Spotify CEO: 'Your Album Is Already Getting Traded on BitTorrent, Right Now...'
Against a potentially bigger wave of windowing and pullouts by major artists, Spotify's CEO is now taking the counter-offensive. In an interview published today by Evolver, Daniel Ek addressed Spotify pullouts head-on, partly based on the argument that file-swapping is now getting monetized. Here's the excerpt, the full interview is here.
"I'd also like to address people who think they'll gain sales by not being on Spotify...
Album unit sales [were] up in the US in 2011, the year Spotify launched, for the first time since 2004. More than a dozen albums which debuted at number one have been available on Spotify at launch.

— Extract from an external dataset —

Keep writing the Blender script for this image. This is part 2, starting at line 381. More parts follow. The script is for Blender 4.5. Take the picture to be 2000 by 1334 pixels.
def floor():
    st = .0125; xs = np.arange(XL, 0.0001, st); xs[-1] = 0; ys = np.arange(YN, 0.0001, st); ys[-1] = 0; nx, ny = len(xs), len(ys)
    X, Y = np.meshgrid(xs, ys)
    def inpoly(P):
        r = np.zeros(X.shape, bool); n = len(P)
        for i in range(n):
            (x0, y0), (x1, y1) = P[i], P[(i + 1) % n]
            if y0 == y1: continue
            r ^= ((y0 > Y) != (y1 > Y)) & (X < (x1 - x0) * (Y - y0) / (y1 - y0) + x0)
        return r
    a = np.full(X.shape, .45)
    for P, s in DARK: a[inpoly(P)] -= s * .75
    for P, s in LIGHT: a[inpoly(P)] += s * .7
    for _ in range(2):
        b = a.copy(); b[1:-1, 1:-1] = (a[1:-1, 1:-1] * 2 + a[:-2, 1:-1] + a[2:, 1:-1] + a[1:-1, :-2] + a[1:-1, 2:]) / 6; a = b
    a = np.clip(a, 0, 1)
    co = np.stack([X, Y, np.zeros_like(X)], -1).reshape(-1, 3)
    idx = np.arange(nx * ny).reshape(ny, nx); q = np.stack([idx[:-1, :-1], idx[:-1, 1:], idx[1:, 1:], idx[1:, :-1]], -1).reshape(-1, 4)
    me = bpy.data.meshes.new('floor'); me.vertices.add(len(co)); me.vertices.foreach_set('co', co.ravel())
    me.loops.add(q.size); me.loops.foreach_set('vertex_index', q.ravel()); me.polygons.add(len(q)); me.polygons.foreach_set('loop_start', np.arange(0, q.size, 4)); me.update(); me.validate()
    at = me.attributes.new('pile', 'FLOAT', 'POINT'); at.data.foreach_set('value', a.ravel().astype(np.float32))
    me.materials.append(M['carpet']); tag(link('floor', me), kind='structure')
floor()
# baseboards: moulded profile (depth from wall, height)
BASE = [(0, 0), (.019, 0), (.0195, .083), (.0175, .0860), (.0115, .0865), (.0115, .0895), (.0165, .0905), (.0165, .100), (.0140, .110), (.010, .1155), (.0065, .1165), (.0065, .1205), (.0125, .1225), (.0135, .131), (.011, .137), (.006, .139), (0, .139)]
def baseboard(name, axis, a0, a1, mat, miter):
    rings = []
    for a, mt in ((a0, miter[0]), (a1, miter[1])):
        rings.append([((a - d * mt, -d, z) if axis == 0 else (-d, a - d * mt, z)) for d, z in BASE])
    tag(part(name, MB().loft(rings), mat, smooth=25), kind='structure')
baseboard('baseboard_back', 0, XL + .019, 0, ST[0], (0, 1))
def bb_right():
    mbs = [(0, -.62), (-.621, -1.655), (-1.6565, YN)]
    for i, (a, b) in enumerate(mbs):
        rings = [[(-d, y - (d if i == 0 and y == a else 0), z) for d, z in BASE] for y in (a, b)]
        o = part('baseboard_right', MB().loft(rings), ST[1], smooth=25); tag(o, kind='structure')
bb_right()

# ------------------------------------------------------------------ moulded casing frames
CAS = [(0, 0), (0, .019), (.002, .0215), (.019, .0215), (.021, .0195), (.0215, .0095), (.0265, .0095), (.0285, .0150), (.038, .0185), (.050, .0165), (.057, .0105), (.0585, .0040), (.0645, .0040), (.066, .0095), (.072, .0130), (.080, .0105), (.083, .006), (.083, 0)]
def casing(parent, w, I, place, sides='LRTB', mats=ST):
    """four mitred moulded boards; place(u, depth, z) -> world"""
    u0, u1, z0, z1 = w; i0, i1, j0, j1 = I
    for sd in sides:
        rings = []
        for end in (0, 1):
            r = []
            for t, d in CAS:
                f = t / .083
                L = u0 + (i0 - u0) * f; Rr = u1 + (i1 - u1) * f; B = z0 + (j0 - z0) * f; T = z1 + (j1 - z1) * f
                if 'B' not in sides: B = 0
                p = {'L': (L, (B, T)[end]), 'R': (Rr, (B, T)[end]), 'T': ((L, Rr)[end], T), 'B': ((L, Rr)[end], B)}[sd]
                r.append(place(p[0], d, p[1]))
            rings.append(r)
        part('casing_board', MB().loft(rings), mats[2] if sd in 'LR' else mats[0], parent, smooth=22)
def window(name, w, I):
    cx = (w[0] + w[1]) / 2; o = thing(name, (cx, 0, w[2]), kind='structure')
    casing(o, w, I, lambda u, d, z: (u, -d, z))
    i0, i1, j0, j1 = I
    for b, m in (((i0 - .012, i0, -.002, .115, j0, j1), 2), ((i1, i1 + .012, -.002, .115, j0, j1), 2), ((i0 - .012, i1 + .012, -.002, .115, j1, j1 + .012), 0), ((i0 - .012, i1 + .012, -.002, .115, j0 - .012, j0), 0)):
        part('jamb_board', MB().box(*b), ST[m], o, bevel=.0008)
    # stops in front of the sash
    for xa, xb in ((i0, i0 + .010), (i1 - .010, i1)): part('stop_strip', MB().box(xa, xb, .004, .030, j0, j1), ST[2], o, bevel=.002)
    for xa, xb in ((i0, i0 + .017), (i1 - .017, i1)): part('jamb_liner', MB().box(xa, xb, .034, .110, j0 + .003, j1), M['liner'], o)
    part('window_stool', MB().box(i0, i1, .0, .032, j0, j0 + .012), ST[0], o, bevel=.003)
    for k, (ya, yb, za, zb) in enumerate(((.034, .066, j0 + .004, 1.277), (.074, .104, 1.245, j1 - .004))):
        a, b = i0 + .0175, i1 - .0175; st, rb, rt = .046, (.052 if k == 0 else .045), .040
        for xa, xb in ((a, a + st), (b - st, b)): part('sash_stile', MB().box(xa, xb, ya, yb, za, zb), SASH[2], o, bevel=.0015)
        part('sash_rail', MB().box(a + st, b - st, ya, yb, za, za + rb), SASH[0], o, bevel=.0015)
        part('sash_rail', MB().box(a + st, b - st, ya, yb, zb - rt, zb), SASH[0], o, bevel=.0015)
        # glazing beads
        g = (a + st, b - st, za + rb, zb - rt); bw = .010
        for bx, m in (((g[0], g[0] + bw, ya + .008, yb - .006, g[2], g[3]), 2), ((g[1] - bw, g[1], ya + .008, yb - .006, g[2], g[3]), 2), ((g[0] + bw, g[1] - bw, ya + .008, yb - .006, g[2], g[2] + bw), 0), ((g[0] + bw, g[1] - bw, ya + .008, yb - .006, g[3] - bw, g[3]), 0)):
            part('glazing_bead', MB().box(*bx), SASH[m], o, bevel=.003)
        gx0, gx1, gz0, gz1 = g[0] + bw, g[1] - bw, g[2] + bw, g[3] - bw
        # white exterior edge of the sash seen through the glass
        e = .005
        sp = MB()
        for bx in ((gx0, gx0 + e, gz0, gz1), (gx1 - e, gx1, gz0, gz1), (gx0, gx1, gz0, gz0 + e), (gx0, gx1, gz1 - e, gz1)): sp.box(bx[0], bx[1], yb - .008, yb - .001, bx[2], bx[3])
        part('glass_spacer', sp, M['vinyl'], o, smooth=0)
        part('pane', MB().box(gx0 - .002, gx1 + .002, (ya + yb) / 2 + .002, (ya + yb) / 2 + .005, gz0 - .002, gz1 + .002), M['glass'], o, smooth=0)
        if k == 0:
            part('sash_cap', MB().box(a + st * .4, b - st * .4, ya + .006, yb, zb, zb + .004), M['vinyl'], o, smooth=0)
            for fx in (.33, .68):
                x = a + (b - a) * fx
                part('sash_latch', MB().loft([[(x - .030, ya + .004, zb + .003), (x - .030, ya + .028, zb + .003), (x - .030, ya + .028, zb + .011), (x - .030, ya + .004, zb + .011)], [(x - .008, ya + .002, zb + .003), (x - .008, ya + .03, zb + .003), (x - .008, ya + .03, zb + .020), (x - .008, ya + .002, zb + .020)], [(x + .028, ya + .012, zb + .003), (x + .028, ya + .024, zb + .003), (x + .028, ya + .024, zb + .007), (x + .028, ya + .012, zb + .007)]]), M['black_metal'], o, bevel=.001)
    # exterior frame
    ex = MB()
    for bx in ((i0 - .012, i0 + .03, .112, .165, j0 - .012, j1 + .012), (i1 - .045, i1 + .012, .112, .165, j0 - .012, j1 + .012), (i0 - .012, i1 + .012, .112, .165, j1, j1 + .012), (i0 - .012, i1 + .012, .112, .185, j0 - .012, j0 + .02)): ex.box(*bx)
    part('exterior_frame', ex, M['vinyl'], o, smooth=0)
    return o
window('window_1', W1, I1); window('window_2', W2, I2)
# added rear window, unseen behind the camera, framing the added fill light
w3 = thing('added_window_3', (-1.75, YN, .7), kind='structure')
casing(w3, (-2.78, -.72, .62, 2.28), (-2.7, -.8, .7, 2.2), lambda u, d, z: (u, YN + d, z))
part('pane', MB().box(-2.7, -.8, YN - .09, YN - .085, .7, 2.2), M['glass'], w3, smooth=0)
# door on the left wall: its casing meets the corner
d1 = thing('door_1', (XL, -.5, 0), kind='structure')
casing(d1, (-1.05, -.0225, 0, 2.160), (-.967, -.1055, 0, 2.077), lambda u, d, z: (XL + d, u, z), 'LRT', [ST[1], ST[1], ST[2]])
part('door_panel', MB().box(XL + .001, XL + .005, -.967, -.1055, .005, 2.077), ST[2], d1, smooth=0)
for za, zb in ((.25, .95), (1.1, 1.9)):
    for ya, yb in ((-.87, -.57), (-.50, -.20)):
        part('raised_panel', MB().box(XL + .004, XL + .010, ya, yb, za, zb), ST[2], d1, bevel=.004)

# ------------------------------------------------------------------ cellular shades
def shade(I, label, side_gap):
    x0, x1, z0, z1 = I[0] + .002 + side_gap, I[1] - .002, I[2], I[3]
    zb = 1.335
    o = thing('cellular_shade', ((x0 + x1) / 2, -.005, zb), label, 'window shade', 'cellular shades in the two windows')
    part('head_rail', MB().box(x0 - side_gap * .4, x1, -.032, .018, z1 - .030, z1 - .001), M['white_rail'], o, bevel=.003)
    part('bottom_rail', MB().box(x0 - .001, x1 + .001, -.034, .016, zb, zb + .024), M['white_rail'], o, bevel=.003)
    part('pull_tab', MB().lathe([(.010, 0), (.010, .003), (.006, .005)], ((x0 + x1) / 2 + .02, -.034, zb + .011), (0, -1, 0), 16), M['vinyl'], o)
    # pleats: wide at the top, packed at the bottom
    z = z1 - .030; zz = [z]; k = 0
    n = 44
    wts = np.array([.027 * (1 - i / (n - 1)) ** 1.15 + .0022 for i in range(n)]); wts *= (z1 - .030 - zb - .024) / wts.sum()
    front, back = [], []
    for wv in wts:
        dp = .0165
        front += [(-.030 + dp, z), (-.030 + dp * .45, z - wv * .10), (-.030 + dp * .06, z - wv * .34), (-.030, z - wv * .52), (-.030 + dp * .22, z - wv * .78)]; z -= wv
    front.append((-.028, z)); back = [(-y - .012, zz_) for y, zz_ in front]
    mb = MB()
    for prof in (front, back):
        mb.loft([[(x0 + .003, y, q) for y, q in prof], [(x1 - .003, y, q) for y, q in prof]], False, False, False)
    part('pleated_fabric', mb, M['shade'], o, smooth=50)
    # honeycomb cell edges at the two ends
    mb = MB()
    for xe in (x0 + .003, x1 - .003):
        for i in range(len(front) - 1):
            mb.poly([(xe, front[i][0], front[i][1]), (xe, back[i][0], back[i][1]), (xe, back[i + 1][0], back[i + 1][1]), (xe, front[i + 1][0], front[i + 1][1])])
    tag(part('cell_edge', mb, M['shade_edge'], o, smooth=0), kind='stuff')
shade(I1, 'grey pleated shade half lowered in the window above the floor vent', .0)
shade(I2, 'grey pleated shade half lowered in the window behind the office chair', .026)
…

Spotify users are the exact same people [who] used to listen to music every day on YouTube, whose entire music collection was pulled off BitTorrent sites.
"By offering them a compelling music service that allows them to discover hundreds of new artists, not just their favorites pulled from YouTube or [pirated], we’re seeing millions move back to listening to music legally after years of being left out in the cold.
"They're helping pay a ton of money back to the industry. You're talking 10 million active users, 2.5 million subscribers — most of them paying $120 a year, which is double the amount of your average iTunes user.
If you think that by doing so you’re getting them to buy your album on a CD, or as an album download, again, there’s absolutely no evidence to back that theory up.